*What you need to do*
Restate word for word the lines that begin the listing and end with the line holding "PI = math.pi".
● ● ●
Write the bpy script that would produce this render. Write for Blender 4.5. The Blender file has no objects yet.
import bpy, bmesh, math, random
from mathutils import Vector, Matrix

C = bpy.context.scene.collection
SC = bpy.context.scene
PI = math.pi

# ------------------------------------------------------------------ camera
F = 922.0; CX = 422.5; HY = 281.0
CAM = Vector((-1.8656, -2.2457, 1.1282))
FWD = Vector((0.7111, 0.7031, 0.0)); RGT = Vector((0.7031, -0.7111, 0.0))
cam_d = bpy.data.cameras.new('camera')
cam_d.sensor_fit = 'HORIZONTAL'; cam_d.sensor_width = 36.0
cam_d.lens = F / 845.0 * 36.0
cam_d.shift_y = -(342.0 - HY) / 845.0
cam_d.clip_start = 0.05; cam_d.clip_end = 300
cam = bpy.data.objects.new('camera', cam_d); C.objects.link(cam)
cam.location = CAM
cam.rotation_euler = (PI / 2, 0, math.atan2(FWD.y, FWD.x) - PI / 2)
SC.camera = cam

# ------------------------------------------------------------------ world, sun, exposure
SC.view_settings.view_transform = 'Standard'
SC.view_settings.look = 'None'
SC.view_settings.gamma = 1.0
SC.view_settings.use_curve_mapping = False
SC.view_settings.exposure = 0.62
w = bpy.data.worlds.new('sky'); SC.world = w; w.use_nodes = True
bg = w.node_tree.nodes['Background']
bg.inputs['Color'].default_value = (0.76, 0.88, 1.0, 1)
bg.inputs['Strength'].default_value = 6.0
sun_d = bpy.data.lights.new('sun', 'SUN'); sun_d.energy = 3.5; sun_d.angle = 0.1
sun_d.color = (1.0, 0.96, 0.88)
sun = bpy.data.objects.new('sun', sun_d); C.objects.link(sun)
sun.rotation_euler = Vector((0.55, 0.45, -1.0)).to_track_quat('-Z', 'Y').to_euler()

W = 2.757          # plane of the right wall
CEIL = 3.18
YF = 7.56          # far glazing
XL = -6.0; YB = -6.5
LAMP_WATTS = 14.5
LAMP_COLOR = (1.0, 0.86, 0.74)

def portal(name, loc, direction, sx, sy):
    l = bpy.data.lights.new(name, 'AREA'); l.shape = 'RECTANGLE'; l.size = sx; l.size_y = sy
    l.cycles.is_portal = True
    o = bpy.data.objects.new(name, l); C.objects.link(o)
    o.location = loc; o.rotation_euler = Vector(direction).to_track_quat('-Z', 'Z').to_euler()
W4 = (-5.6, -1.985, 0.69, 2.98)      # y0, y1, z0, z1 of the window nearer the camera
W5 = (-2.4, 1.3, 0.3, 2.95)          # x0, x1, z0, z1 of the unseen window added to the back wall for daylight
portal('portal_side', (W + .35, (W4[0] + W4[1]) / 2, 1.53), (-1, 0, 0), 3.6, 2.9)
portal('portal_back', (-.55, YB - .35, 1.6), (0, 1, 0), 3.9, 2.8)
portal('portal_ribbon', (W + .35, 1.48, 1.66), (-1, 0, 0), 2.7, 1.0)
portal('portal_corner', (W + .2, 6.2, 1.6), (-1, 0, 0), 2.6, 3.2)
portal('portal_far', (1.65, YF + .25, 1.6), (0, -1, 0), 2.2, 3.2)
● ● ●
*Reply*
Write the bpy script that would produce this render. Write for Blender 4.5. The Blender file has no objects yet.
import bpy, bmesh, math, random
from mathutils import Vector, Matrix

C = bpy.context.scene.collection
SC = bpy.context.scene
PI = math.pi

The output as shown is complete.